- Written problem: Find the word "this" in the records below. List each line containing it.

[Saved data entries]
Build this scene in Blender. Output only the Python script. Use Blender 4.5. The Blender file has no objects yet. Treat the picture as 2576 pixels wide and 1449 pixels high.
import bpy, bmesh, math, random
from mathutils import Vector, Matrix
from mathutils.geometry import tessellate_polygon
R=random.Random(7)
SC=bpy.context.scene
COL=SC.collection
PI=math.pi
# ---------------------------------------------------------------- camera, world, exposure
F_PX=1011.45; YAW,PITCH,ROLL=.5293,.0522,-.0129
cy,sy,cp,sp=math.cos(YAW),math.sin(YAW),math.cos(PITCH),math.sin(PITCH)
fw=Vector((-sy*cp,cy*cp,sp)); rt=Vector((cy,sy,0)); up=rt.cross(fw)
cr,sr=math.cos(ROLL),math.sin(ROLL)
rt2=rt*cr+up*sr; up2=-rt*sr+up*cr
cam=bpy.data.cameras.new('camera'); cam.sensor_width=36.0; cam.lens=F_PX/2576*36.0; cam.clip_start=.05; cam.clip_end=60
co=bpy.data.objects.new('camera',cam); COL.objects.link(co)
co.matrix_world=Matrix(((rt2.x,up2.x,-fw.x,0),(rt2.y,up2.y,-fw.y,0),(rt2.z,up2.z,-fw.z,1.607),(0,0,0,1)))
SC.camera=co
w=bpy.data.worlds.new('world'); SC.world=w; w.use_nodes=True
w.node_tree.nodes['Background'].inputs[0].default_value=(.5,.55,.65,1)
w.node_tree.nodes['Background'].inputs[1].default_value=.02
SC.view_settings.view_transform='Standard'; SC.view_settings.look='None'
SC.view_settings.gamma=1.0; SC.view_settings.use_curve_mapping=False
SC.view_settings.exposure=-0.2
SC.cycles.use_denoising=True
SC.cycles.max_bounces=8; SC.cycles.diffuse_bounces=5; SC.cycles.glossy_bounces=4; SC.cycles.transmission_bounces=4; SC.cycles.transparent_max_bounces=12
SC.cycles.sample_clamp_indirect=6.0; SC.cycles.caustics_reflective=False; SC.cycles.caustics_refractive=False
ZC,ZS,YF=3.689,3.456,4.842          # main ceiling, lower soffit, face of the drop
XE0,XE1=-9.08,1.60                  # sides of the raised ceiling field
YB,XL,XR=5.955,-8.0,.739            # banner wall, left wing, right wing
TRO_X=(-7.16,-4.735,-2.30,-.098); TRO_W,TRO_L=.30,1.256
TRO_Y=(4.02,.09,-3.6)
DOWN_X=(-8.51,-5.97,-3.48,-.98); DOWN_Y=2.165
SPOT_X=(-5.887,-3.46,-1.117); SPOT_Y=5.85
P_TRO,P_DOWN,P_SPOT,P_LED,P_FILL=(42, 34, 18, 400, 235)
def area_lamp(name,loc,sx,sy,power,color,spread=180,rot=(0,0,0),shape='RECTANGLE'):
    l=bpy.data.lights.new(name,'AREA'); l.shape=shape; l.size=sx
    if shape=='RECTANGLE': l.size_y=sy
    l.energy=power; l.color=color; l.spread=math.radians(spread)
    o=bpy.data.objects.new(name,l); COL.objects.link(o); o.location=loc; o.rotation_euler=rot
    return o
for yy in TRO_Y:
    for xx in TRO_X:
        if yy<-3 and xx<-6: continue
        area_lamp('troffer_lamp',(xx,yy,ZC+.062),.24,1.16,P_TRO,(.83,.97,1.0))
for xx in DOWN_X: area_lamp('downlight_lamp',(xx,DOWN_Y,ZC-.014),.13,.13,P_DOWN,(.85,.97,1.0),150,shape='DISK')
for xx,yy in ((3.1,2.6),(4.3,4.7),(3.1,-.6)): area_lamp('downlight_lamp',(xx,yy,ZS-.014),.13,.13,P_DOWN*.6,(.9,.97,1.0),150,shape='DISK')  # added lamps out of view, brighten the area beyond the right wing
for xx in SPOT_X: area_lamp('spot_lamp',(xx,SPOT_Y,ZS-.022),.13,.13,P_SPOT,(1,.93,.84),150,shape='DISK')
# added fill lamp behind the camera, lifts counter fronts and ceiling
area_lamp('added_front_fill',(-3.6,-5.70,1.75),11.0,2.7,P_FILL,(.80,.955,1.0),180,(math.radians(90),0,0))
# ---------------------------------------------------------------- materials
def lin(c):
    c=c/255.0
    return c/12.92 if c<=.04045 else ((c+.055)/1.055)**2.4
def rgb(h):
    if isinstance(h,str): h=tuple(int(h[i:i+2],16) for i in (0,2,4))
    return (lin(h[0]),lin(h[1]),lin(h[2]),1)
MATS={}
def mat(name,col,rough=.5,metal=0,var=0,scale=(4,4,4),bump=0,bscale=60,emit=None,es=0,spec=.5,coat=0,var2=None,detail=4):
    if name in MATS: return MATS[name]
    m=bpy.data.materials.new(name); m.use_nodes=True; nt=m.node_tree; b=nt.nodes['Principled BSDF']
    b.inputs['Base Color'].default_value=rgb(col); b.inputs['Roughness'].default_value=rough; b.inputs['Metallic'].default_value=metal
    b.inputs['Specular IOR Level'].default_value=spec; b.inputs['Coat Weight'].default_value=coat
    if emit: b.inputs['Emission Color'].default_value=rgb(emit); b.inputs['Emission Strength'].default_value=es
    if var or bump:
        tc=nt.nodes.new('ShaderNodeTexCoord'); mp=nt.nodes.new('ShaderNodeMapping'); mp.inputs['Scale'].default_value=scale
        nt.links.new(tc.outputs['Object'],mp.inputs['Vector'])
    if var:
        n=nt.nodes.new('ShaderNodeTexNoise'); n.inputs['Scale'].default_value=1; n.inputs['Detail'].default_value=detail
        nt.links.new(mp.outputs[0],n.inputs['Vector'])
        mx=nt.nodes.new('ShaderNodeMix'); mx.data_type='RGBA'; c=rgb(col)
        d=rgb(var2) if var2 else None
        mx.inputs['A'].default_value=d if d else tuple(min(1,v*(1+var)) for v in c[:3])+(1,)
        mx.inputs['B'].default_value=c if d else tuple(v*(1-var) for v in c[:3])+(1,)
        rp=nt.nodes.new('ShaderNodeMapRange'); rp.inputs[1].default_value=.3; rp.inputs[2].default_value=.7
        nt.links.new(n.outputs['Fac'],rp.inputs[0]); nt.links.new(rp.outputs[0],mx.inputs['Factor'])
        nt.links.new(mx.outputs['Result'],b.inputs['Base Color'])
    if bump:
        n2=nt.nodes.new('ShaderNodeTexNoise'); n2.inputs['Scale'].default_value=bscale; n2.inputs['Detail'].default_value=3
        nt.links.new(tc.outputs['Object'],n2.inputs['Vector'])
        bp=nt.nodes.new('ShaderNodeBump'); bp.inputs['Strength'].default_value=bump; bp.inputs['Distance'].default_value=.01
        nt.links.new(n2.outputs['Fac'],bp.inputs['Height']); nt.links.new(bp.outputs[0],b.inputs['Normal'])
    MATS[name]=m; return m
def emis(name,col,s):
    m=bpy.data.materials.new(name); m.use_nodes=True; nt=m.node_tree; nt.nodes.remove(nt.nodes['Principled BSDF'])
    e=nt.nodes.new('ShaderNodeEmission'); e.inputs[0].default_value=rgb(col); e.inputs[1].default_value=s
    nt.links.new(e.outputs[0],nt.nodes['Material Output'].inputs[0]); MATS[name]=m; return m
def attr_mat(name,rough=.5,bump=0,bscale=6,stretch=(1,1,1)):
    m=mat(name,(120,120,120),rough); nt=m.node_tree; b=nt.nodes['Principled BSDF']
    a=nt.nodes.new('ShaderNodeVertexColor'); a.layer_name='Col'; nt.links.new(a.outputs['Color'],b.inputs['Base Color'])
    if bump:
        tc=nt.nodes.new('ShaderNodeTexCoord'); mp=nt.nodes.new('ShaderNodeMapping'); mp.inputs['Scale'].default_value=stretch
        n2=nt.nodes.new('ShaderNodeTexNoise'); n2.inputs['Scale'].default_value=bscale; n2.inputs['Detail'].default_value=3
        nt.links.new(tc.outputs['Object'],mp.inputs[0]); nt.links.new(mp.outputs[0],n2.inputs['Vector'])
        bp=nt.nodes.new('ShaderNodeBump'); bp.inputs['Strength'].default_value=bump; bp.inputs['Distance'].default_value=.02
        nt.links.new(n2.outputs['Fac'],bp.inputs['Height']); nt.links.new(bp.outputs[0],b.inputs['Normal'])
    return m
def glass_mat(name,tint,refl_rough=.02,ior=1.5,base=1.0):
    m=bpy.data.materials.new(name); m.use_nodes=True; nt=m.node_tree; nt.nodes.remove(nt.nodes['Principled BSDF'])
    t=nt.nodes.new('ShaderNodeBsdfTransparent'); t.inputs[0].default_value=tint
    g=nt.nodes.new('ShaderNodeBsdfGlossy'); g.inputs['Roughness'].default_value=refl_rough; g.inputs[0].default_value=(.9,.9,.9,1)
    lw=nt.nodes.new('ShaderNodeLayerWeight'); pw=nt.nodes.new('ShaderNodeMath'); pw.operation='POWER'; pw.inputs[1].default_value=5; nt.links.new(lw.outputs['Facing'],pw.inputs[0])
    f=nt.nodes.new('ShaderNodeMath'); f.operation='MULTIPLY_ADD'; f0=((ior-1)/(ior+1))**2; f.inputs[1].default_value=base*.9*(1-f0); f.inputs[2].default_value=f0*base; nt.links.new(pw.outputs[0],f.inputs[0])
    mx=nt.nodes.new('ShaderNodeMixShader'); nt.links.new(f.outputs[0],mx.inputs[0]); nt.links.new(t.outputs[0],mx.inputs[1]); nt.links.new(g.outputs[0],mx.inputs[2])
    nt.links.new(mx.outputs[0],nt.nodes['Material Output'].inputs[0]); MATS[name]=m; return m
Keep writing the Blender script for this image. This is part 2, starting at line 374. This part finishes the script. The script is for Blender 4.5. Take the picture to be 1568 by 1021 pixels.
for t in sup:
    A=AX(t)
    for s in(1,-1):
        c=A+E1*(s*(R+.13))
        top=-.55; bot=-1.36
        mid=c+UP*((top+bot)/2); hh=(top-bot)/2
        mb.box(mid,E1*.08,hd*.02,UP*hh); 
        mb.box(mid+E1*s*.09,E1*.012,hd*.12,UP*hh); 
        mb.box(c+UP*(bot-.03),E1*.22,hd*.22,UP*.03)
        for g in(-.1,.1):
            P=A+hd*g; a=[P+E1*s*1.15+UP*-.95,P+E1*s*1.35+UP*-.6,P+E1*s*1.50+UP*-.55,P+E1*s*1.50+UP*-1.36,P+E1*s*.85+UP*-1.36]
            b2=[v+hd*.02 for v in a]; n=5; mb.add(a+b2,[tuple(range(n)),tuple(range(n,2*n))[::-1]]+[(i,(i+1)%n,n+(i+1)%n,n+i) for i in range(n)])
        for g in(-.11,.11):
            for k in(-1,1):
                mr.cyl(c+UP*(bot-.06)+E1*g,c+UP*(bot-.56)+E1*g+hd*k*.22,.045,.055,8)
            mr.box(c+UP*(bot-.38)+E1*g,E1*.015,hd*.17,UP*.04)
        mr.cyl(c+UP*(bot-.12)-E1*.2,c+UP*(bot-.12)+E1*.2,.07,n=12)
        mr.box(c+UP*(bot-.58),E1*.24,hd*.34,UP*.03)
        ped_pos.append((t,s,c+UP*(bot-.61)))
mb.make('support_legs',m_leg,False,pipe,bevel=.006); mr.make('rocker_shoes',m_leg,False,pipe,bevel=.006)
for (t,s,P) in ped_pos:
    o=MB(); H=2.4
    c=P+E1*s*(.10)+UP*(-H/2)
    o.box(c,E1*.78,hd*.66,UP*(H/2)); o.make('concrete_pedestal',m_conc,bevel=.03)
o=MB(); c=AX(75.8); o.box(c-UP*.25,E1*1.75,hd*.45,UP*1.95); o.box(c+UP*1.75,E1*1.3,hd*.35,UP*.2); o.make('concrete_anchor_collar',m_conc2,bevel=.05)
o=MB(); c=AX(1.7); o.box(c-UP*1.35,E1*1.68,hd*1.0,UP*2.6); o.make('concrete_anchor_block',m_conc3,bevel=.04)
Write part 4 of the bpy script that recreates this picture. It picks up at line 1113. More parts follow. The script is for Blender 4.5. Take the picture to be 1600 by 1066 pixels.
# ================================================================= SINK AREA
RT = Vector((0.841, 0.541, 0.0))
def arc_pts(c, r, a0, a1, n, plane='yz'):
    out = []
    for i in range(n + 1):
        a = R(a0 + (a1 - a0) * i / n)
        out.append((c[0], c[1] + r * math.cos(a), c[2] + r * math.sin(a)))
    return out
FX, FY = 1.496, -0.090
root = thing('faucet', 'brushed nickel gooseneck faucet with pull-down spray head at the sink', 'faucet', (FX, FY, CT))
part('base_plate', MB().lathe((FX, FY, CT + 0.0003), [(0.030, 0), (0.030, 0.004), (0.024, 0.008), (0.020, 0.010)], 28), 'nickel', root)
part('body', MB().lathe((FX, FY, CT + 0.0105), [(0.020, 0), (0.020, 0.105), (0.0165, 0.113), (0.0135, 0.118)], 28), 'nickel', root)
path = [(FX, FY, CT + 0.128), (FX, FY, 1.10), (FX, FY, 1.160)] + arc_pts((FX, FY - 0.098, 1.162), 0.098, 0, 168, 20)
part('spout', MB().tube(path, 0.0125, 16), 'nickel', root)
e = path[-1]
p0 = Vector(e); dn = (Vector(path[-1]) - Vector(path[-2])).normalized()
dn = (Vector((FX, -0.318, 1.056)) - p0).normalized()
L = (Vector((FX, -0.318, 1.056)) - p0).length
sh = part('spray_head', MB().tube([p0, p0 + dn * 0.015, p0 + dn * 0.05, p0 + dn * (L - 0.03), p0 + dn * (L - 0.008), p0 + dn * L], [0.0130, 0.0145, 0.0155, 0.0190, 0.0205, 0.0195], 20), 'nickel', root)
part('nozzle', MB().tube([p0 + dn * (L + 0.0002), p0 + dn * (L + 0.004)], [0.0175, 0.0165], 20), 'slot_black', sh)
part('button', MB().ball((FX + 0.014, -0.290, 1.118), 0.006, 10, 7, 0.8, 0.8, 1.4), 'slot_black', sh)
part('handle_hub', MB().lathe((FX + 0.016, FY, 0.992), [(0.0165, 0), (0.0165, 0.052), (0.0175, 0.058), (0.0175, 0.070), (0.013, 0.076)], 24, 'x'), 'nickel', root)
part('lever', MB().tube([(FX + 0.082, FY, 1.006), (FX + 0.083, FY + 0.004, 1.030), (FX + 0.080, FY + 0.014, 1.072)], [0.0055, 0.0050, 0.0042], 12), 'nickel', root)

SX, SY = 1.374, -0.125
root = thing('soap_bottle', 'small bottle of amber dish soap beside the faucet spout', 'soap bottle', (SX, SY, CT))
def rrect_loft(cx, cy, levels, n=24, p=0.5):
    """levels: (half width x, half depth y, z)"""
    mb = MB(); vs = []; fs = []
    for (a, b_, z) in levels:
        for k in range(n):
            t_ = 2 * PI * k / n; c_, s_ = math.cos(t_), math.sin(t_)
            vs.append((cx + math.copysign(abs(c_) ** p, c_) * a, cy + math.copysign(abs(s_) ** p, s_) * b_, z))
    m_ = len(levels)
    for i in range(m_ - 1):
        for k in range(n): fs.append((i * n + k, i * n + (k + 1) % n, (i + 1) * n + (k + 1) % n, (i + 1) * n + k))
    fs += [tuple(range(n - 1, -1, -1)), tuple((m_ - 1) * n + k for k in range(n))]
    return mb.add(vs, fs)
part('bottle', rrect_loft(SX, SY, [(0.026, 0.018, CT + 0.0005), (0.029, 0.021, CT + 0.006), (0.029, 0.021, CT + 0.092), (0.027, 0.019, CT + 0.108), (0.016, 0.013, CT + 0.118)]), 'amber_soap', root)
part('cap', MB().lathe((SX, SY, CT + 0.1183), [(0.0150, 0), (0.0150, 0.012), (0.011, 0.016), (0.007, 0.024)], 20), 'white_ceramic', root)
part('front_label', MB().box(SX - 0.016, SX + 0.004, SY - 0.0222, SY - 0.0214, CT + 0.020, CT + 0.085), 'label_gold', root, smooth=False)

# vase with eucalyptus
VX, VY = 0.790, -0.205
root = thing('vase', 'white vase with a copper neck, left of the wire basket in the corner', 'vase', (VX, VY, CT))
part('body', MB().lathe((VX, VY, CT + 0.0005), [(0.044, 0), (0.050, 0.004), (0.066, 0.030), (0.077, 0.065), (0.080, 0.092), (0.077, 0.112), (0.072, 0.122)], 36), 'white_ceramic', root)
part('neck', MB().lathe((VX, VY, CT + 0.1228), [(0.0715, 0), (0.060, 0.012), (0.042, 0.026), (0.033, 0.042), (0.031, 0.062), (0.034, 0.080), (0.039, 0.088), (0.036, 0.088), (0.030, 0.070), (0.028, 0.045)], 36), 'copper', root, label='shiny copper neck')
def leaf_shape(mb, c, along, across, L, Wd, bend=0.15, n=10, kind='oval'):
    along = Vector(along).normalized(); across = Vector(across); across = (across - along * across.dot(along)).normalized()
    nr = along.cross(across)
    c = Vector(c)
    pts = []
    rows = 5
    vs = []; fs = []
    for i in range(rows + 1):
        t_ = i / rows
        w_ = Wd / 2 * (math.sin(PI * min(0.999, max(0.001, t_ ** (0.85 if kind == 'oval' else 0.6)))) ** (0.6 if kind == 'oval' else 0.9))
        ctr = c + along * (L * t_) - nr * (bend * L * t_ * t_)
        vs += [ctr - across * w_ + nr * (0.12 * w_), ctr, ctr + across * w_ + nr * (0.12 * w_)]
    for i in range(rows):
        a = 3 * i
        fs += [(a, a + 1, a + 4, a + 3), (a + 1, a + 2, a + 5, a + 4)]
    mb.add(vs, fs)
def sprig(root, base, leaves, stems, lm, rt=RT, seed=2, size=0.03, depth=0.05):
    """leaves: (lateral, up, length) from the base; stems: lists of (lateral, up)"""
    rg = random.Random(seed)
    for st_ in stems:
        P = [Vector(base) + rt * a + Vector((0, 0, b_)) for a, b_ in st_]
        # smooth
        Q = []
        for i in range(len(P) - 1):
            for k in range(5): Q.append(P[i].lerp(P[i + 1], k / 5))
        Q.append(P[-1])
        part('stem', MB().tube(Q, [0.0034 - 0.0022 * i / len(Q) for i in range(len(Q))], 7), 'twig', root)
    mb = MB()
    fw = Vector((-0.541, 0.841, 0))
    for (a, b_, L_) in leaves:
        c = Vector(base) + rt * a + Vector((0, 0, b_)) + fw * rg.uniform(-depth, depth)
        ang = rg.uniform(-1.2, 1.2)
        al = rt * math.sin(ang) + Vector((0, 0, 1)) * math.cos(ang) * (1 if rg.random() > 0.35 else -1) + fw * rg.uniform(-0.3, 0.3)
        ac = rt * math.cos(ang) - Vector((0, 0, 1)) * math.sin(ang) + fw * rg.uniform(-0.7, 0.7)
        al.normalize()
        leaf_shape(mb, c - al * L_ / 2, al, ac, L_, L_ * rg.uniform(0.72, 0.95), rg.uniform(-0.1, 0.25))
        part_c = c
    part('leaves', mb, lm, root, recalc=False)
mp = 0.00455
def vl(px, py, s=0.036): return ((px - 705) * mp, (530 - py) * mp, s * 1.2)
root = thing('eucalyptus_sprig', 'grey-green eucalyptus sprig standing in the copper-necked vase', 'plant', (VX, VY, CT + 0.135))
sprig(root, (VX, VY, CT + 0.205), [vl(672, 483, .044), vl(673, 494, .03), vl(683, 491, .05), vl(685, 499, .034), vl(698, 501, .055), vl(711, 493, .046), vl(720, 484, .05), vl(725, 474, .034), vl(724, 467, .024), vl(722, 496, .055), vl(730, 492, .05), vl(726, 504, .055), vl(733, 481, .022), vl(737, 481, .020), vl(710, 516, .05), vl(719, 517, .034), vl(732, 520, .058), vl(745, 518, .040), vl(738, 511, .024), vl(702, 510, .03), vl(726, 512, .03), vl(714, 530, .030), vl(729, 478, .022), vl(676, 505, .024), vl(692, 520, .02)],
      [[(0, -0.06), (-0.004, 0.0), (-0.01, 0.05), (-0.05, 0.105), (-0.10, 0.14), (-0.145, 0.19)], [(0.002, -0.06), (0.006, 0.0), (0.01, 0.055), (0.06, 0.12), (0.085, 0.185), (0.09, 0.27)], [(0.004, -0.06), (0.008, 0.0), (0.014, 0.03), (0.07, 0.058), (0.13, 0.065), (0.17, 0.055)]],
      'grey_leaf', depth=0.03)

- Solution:
Build this scene in Blender. Output only the Python script. Use Blender 4.5. The Blender file has no objects yet. Treat the picture as 2576 pixels wide and 1449 pixels high.
Keep writing the Blender script for this image. This is part 2, starting at line 374. This part finishes the script. The script is for Blender 4.5. Take the picture to be 1568 by 1021 pixels.
Write part 4 of the bpy script that recreates this picture. It picks up at line 1113. More parts follow. The script is for Blender 4.5. Take the picture to be 1600 by 1066 pixels.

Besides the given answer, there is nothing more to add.